Hope your fall is off to a good start. Here's what I've been writing about since my August 25 update:
---The big buzz in the mobile-computing world this month is about the arrival of the iPhone 5C and 5S and the release of iOS 7. But Apple's iPhone announcement on September 10 was greeted by an unusual amount of carping and complaining---almost all of it wrong-headed, in my opinion. To quote Louis CK, everything is amazing and nobody is happy.
---Google said this week that it's funding a new company called Calico to combat aging and age-related illnesses. That's all well and good, but there's no reason to wait for Google to tell us how to live longer. Google's announcement inspired me to write about 10 proven low-tech strategies for extending life expectancy.
---It takes longer to build a startup cluster than you might think. Decades, in fact---or so says a researcher at the Kauffman Foundation, which looked at changes in startup density per capita in U.S. cities between 1990 and 2010. The short version: there weren't many.
---What went wrong at Altius Education? The San Francisco startup had attracted 3,000 students to its online junior college, Ivy Bridge, and was growing fast---until the Higher Learning Commission told Altius's partner Tiffin University to shut Ivy Bridge down. I had a long conversation with Altius about what the disaster means for the the company, and for other edtech startups.

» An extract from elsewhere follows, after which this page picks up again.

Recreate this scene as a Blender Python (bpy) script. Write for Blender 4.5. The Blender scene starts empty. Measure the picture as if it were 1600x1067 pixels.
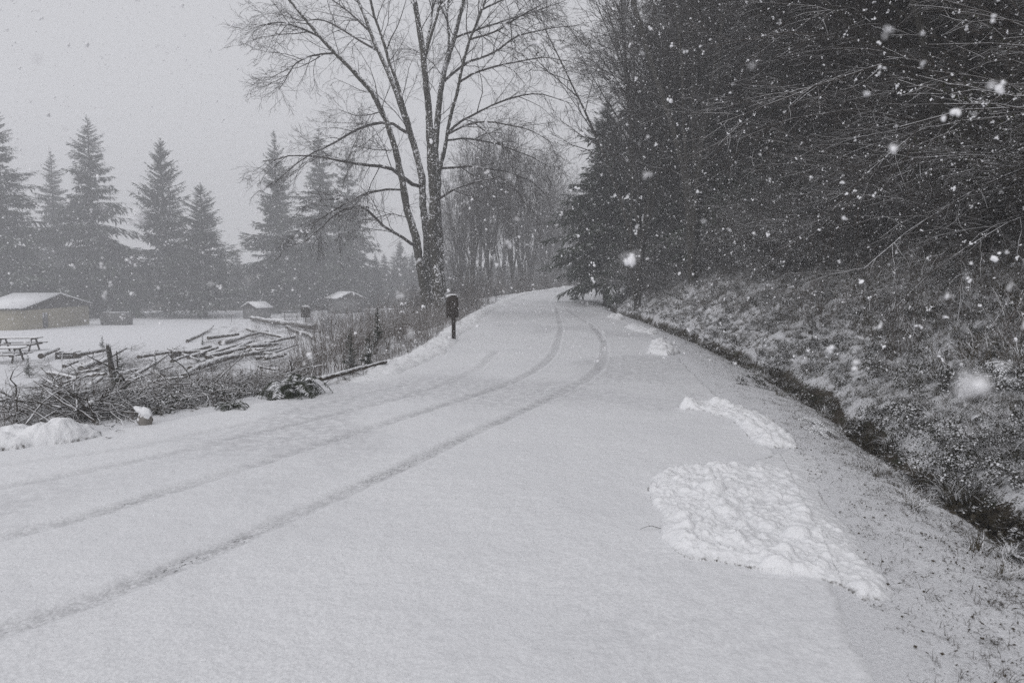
import bpy, math, random
import numpy as np
from mathutils import Vector, Matrix, Euler

rng = np.random.default_rng(7)
random.seed(7)
R = math.radians
scene = bpy.context.scene
COL = scene.collection

# ------------------------------------------------------------------ camera
CAM_H = 1.6
F = 24.0 / 36.0 * 1600.0
PITCH = math.atan((533.5 - 440.0) / F)
cam = bpy.data.cameras.new('camera')
cam.lens = 24.0
cam.sensor_width = 36.0
cam.clip_start = 0.05
cam.clip_end = 2000.0
cam.dof.use_dof = True
cam.dof.focus_distance = 14.0
cam.dof.aperture_fstop = 4.0
camo = bpy.data.objects.new('camera', cam)
COL.objects.link(camo)
camo.location = (0, 0, CAM_H)
camo.rotation_euler = (math.pi / 2 - PITCH, 0, 0)
scene.camera = camo

# ------------------------------------------------------------------ sky and sun (heavy overcast)
world = bpy.data.worlds.new('World')
scene.world = world
world.use_nodes = True
wn = world.node_tree
bg = wn.nodes['Background']
bg.inputs['Strength'].default_value = 0.1
sky = wn.nodes.new('ShaderNodeTexSky')
sky.sky_type = 'NISHITA'
sky.sun_disc = False
sky.sun_elevation = R(28)
sky.sun_rotation = R(200)
hs = wn.nodes.new('ShaderNodeHueSaturation')
hs.inputs['Saturation'].default_value = 0.1
wn.links.new(sky.outputs[0], hs.inputs['Color'])
mx = wn.nodes.new('ShaderNodeMix')
mx.data_type = 'RGBA'
mx.inputs[0].default_value = 0.97          # cloud cover hides almost all of the clear sky
wn.links.new(hs.outputs[0], mx.inputs[6])
mx.inputs[7].default_value = (4.72, 4.76, 4.98, 1)
wn.links.new(mx.outputs[2], bg.inputs['Color'])

sun = bpy.data.lights.new('sun', 'SUN')
sun.energy = 0.8
sun.angle = R(80)
sun.color = (1.0, 0.98, 0.96)
suno = bpy.data.objects.new('sun', sun)
COL.objects.link(suno)
suno.rotation_euler = (R(50), 0, R(-25))

vs = scene.view_settings
vs.view_transform = 'Standard'
try: vs.look = 'None'
except Exception: pass
vs.exposure = 0.40
vs.gamma = 1.0
vs.use_curve_mapping = False
cy = scene.cycles
cy.max_bounces = 8
cy.diffuse_bounces = 3
cy.glossy_bounces = 2
cy.transparent_max_bounces = 4
cy.volume_bounces = 4
cy.use_denoising = False

# ------------------------------------------------------------------ small helpers
def ray(px, py):
    a = (px - 800.0) / F
    b = (533.5 - py) / F
    cp, sp = math.cos(PITCH), math.sin(PITCH)
    return np.array([a, cp + b * sp, -sp + b * cp])

def at_y(px, py, Y):
    d = ray(px, py)
    t = Y / d[1]
    return np.array([0, 0, CAM_H]) + d * t

def _h(ix, iy, seed):
    n = (ix.astype(np.int64) * 374761393 + iy.astype(np.int64) * 668265263 + seed * 974711) & 0xffffffff
    n = ((n ^ (n >> 13)) * 1274126177) & 0xffffffff
    n = n ^ (n >> 16)
    return (n & 0xffff) / 65535.0

def vnoise(x, y, seed=0):
    x = np.asarray(x, float); y = np.asarray(y, float)
    ix = np.floor(x); iy = np.floor(y)
    fx = x - ix; fy = y - iy
    fx = fx * fx * (3 - 2 * fx); fy = fy * fy * (3 - 2 * fy)
    a = _h(ix, iy, seed); b = _h(ix + 1, iy, seed); c = _h(ix, iy + 1, seed); d = _h(ix + 1, iy + 1, seed)
    return (a * (1 - fx) + b * fx) * (1 - fy) + (c * (1 - fx) + d * fx) * fy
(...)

---Ever heard of sous-vide cooking? You will soon. It's the art of vacuum-sealing meats and other foods inside plastic bags and cooking them in low-temperature water baths for many, many hours, to achieve optimal tenderness and flavor. At one time, only restaurants could afford the equipment needed to keep a sous-vide bath at constant temperature, but now several startups offer affordable immersion circulators that put sous-vide cooking within the grasp of us amateur Julia Childs (Julia Children?). I wrote about Nomiku, a San Francisco startup that went all the way to China to build its own sous-vide appliance.

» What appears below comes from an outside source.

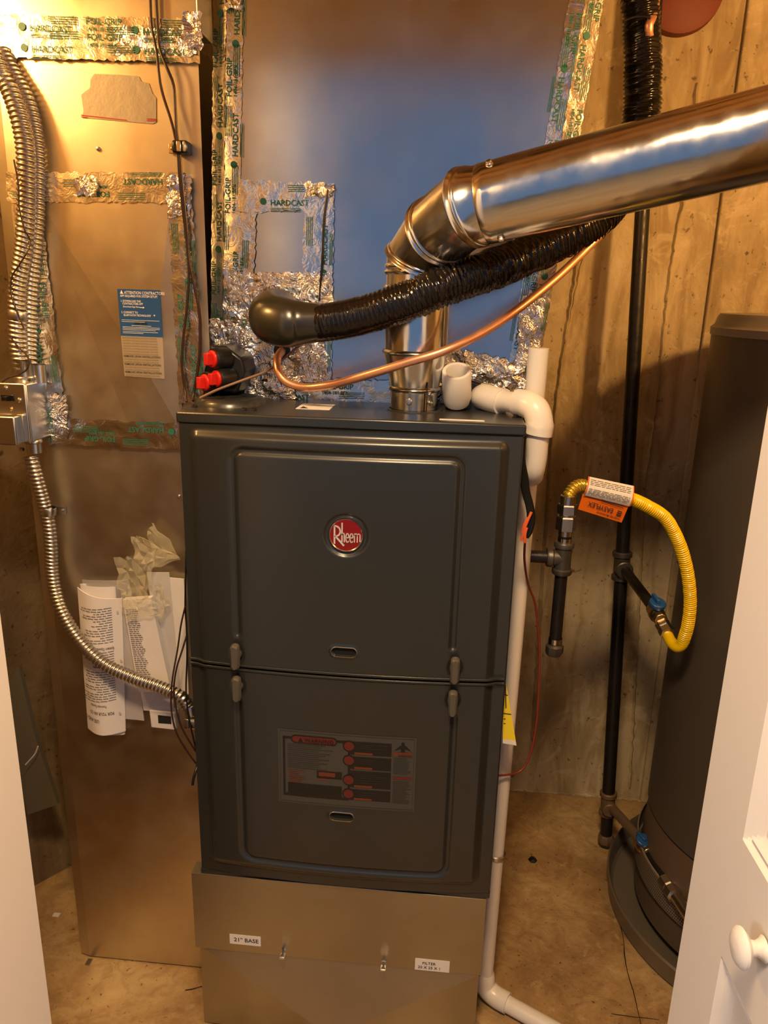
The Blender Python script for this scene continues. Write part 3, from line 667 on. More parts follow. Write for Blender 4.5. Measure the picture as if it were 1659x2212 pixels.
# top details
tc_ = Vector((.052, .105, FZ1)); cr = .050
col = MB().lathe([(.060, .0005), (.058, .006), (.054, .011), (.050, .013), (.044, .013), (.042, .011), (.040, .003)], tc_, (0, 0, 1), 56)
o = col.build('air_intake_collar', paint, fur)
MB().lathe([(.0001, .0122), (.043, .0122)], tc_, (0, 0, 1), 48).build('dark_opening', void, o)
sp = MB(); sp.lathe([(.019, .0126), (.022, .0134), (.025, .0126)], tc_, (0, 0, 1), 40)
for k in range(3):
    a = k*PI*2/3+.3; d = Vector((math.cos(a), math.sin(a), 0)); sp.obox(tc_+d*.034+Vector((0, 0, .0128)), d*.011, Vector((-d.y, d.x, 0))*.002, (0, 0, .0012))
sp.build('intake_grille', paint, o)
def screw(p, n=(0, 0, 1), r=.0035, mt=None, par=None):
    return MB().lathe([(r*1.3, 0), (r*1.3, .001), (r, .002), (r*.9, .0045), (.0001, .005)], p, n, 10).build('screw', mt or wire_k, par)
for u, v in ((405, 880), (528, 888), (549, 888), (565, 866), (1118, 903)):
    p = P(u, v, FZ1, 2); p.z = FZ1+.001; p.x = min(max(p.x, .01), FW-.01); p.y = max(p.y, .01); screw(p, par=fur)
m = MB(); a, b = P(655, 873, FZ1, 2), P(722, 878, FZ1, 2); m.box(a.x, b.x, .07, .13, FZ1+.001, FZ1+.0016, 0); m.add([(a.x+.006, .075, FZ1+.002), (a.x+.020, .075, FZ1+.002), (a.x+.008, .095, FZ1+.002)], [(0, 1, 2)], 1)
m.build('top_label', [card, black_ink], fur)
m = MB(); a, b = P(950, 902, FZ1, 2), P(1045, 905, FZ1, 2); m.box(a.x, b.x, .012, .022, FZ1+.001, FZ1+.0016, 0); m.build('top_label', card, fur)
m = MB(); m.lathe([(.048, .0005), (.046, .003), (.0405, .003)], (.36, .114, FZ1), (0, 0, 1), 48); m.build('flue_collar_plate', paint, fur)
# lower hinge flange
m = MB(); m.box(.001, FW-.001, -.008, .02, .3615, .371); m.build('bottom_rail', paint, fur, bevel=.0015)

# ---------------------------------------------------------------- filter base
bs = thing('filter_base', 'galvanized sheet metal filter base cabinet carrying the furnace', 'furnace base')
m = MB(); x0, x1 = -.008, .523; zt_, zb_ = .358, 0.001
ax_ = Vector((.25, -.0360, .036)); f0 = -.006
c0, c1, c2, c3 = Vector((x0, f0, zt_)), Vector((x1, f0, zt_)), Vector((x1, f0, zb_)), Vector((x0, f0, zb_))
l1, r1 = Vector((x0+.012, f0, .19)), Vector((x1-.004, f0, .185))
L0, R0 = Vector((x0, f0, .19)), Vector((x1, f0, .185))
bk = [Vector((q.x, .70, q.z)) for q in (c0, c1, c2, c3)]
m.add([c0, c1, c2, c3, ax_, L0, R0]+bk, [(0, 5, 4, 6, 1)[::-1], (5, 3, 4), (4, 3, 2), (4, 2, 6), (0, 1, 8, 7), (1, 6, 8), (6, 2, 9, 8), (2, 3, 10, 9), (3, 5, 10), (5, 0, 7, 10), (7, 8, 9, 10)])
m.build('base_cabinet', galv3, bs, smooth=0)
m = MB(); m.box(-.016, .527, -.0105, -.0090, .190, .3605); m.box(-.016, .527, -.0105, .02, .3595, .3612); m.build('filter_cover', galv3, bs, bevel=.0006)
for x, z in ((.157, .206), (.346, .201)):
    s_ = MB(); s_.lathe([(.0052, .0), (.0052, .002), (.003, .0035), (.003, .014), (.0042, .016), (.0042, .0195), (.0001, .020)], (x, -.0105, z), (0, -1, 0), 6)
    s_.obox((x, -.026, z), (.0045, 0, 0), (0, .006, 0), (0, 0, .0018)); s_.build('thumb_screw', steel, bs)
def sticker(par, x0, x1, z0, z1, tilt, lines):
    m = MB(); cx, cz = (x0+x1)/2, (z0+z1)/2; t = math.radians(tilt); X_, Z_ = Vector((math.cos(t), 0, math.sin(t))), Vector((-math.sin(t), 0, math.cos(t))); c = Vector((cx, -.0110, cz))
    m.obox(c, X_*(x1-x0)/2, (0, .0003, 0), Z_*(z1-z0)/2, 0)
    for s_, dx, dz, sz in lines: m.text(s_, c+Vector((0, -.0008, 0))+X_*dx+Z_*dz, X_, Z_, sz, 1, 1, center=True)
    m.build('sticker', [card, black_ink], par, smooth=0)
a, b = P(487, 2019, -.009), P(560, 2049, -.009)
sticker(bs, .052, .112, .208, .230, 0, [('21" BASE', 0.002, -.004, .0125)])
sticker(bs, .404, .468, .190, .216, 0, [('FILTER', -.006, .001, .0085), ('20 X 25 X 1', -.006, -.0085, .0085)])

# ---------------------------------------------------------------- flue
flue = thing('flue_pipe', 'shiny galvanized vent pipe elbowing up and right above the furnace', 'pipe')
FX, FY = .360, .114
p0 = Vector((FX, FY, FZ1+.002))
def ring_prof(r, h, b=.0035, w=.004): return [(r, h-w), (r+b*.7, h-w*.6), (r+b, h), (r+b*.7, h+w*.6), (r, h+w)]
zc = P(890, 838, FY).z; zr = P(890, 760, FY).z; ze = P(895, 560, FY).z
h0 = zc-p0.z; h1 = zr-p0.z; h2 = ze-p0.z
pr = [(.0385, 0), (.0395, h0-.006)]+ring_prof(.0400, h0)+[(.0415, h0+.01), (.0505, h1-.008)]+ring_prof(.0515, h1)
MB().lathe(pr, p0, (0, 0, 1), 56).build('reducer', flue_m, flue)
MB().lathe([(.0505, h1+.004), (.0505, h2-.02)], p0, (0, 0, 1), 56).build('riser_section', flue_m, flue)
# long run
E1 = Vector((FX, FY, ze-.020))
Q1 = P(1052, 440, -.012); Q2 = P(1659, 290, -.115); dirr = (Q2-Q1).normalized(); Q0 = Q1-dirr*.028; Q3 = Q2+dirr*.62
G1 = Vector((FX, FY, P(895, 565, FY).z+.002)); G2 = P(945, 503, .062)
axs = [E1, G1, G2, Q0]
def elbow(a, b, na, nb, ra, rb, seg=56, bead=True):
    na, nb = Vector(na).normalized(), Vector(nb).normalized(); m = MB(); T = (b-a).normalized()
    up = Vector((0, -1, 0)); vs = []
    n = 8
    def plane_ring(c, nn, r):
        # oblique cut of a cylinder running along T
        N = (up-T*up.dot(T)).normalized(); B = T.cross(N); out = []
        for k in range(seg):
            q = 2*PI*k/seg; dvec = (N*math.cos(q)+B*math.sin(q))*r; t = -dvec.dot(nn)/T.dot(nn); out.append(c+dvec+T*t)
        return out
    if bead:
        ofs = [(0, 0), (.0015, .0025), (.004, .0040), (.0065, .0025), (.008, 0.0), (.009, -.0005), (.0105, .0022), (.013, .0030), (.0155, .002), (.017, 0)]
    else: ofs = [(0, 0)]
    rings = [plane_ring(a+T*o_, na, ra+rr_) for o_, rr_ in ofs]
    rings.append(plane_ring(b, nb, rb))
    for r in rings: vs += r
    m.add(vs, [(i*seg+k, i*seg+(k+1) % seg, (i+1)*seg+(k+1) % seg, (i+1)*seg+k) for i in range(len(rings)-1) for k in range(seg)])
    return m
t1 = Vector((0, 0, 1)); t2 = (G2-G1).normalized(); t3 = (Q0-G2).normalized(); t4 = dirr
n12 = (t1+t2).normalized(); n23 = (t2+t3).normalized(); n34 = (t3+t4).normalized()
elbow(E1-t1*.004, G1, t1, n12, .0510, .0510).build('elbow_gore', flue_m, flue, smooth=50)
elbow(G1, G2, n12, n23, .0515, .0515).build('elbow_gore', flue_m, flue, smooth=50)
elbow(G2, Q0, n23, n34, .0520, .0520).build('elbow_gore', flue_m, flue, smooth=50)
elbow(Q0, Q1+dirr*.004, n34, t4, .0520, .0515).build('elbow_gore', flue_m, flue, smooth=50)
MB().lathe([(.0525, 0), (.0532, .001), (.0530, .012), (.0535, (Q3-Q1).length)], Q1-dirr*.004, dirr, 64).build('long_run', flue_m, flue, smooth=50)
for u, v, pt, nn, in ((874, 879, p0+Vector((-.006, -.0385, .016)), (0, -1, 0)),):
    screw(pt, nn, .0042, steel, flue)
def run_screw(L, ang, base=Q1, d=dirr, R_=.0532):
    N = (Vector((0, -1, 0))-d*Vector((0, -1, 0)).dot(d)).normalized(); B = d.cross(N); n = N*math.cos(ang)+B*math.sin(ang); screw(base+d*L+n*R_, n, .004, steel, flue)
run_screw(.018, -1.0); run_screw(.018, 1.15); run_screw(.018, .2) if False else None
for k, (zz, an) in enumerate(((1.245, .75), (1.232, .75))):
    n = Vector((math.sin(an), -math.cos(an), 0)); screw(Vector((FX, FY, zz))+n*.0395, n, .003, steel, flue)
n = Vector((-.95, -.3, 0)).normalized(); screw(Vector((FX, FY, P(830, 620, FY).z))+n*.0505, n, .004, steel, flue)
MB().obox(Vector((FX+.022, FY-.0365, 1.24)), (.0008, 0, 0), (0, .0012, 0), (0, 0, .026)).build('lap_seam', wire_k, flue)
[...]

---My old response to public radio pledge drives was to stop listening until the torture ended. Now there's another option: a Pandora-like app called Swell that plays you a tailored selection of shows from NPR, APM, and other news and talk sources, all blissfully free of fundraising appeals.

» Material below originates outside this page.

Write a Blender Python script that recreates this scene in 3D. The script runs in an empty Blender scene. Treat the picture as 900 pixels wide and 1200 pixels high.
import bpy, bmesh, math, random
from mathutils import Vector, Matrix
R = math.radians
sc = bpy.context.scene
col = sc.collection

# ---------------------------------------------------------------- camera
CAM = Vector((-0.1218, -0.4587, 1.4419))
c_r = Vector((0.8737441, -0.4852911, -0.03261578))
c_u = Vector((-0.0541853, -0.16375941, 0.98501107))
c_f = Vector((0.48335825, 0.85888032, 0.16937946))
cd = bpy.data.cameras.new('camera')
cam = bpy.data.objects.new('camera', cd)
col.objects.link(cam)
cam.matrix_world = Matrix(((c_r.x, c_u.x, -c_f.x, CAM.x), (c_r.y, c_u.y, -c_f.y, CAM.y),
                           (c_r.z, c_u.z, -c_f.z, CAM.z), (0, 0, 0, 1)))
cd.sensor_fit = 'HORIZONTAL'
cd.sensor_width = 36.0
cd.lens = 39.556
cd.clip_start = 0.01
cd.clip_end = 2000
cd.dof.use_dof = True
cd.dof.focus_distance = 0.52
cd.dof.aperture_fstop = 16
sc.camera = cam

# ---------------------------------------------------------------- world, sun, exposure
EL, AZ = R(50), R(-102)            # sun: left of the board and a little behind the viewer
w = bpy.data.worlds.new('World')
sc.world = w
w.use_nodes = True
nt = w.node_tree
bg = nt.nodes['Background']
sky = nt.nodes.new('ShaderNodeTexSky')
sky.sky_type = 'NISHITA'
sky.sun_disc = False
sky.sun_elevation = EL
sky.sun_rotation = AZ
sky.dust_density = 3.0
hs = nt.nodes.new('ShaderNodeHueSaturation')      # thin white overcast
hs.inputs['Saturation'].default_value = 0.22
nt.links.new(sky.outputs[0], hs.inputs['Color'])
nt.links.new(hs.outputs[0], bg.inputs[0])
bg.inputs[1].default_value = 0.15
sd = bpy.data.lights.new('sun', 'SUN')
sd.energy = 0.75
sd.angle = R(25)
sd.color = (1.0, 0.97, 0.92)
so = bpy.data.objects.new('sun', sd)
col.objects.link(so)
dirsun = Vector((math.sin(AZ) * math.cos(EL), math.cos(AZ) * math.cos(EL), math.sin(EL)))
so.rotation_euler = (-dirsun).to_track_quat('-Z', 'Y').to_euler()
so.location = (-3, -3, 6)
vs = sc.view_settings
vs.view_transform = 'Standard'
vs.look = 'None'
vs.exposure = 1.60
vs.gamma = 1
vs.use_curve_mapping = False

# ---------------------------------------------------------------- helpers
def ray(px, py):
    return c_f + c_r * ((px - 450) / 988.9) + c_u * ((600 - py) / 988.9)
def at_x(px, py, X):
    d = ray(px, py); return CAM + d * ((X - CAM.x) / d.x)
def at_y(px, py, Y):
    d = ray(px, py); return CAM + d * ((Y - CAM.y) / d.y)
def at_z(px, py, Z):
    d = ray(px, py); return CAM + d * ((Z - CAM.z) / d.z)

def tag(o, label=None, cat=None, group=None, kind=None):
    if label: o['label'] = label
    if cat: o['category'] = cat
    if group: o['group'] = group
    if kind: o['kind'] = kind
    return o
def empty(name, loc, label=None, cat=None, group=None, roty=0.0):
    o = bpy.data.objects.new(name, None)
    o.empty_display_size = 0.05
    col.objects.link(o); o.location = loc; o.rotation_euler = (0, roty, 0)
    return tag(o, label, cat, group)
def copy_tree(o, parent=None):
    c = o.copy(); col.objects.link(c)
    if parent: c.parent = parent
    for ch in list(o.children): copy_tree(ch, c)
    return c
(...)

---Last month I told you about my idea for the Smog to Fog Challenge, a contest to settle whether Elon Musk's Hyperloop idea or the more traditional California High-Speed Rail project is the better way to connect Los Angeles and San Francisco. In the same wacky-big-ideas department, I wrote recently about the Golden Gate Barrage: a proposed dam, in the shadow of the Golden Gate Bridge, that could save San Francisco Bay from the effects of rising sea levels. Whether or not such a dam is a good idea, I argued, it's high time for Silicon Valley companies that will be affected by sea-level rise to get involved in mitigation plans.
---If you're the type of person who drools in the power tool aisle at Home Depot, you'll love my story about the new Autodesk Workshop on Pier 9 in San Francisco. It's a candy store full of fabrication machines where the company intends to test out software-hardware interfaces and even tap artists' brains for new ideas.
---I've long been keeping an eye on Animoto, a San Francisco- and New York-based startup that makes a great app for turning your photos and short videos into music-accompanied slide shows. Lately they've been outdoing themselves, coming up with new templates that heighten the emotional pull of the videos. My latest update: Animoto Wants to Make You Cry.
---Does anyone like Yahoo's new logo? I don't. If the company had listened to voters on Polar, a new social voting app, they probably would have picked a different one.
---The bizarre saga of the California Franchise Tax Board's attempt to deal with the demise of an old tax break for startup investors continued this month. It used to be that investors cashing in their stock in a qualified small business could exclude up to half of their gains on their state income tax returns -- at least until 2012, when a state appeals court struck down the rule as unconstitutional. The FTB decided that the only way to respond to the ruling was to collect retroactive tax payments from everyone who took advantage of the exclusion, back to 2008. A bunch of entrepreneurs and legislators said "No freaking way" and have been battling in Sacramento for legislation that would block the retroactive charges and restore the exclusion in some form. That battle came down to its final moments this month, as lawmakers proposed conflicting solutions; now it's up to Governor Jerry Brown to decide the matter.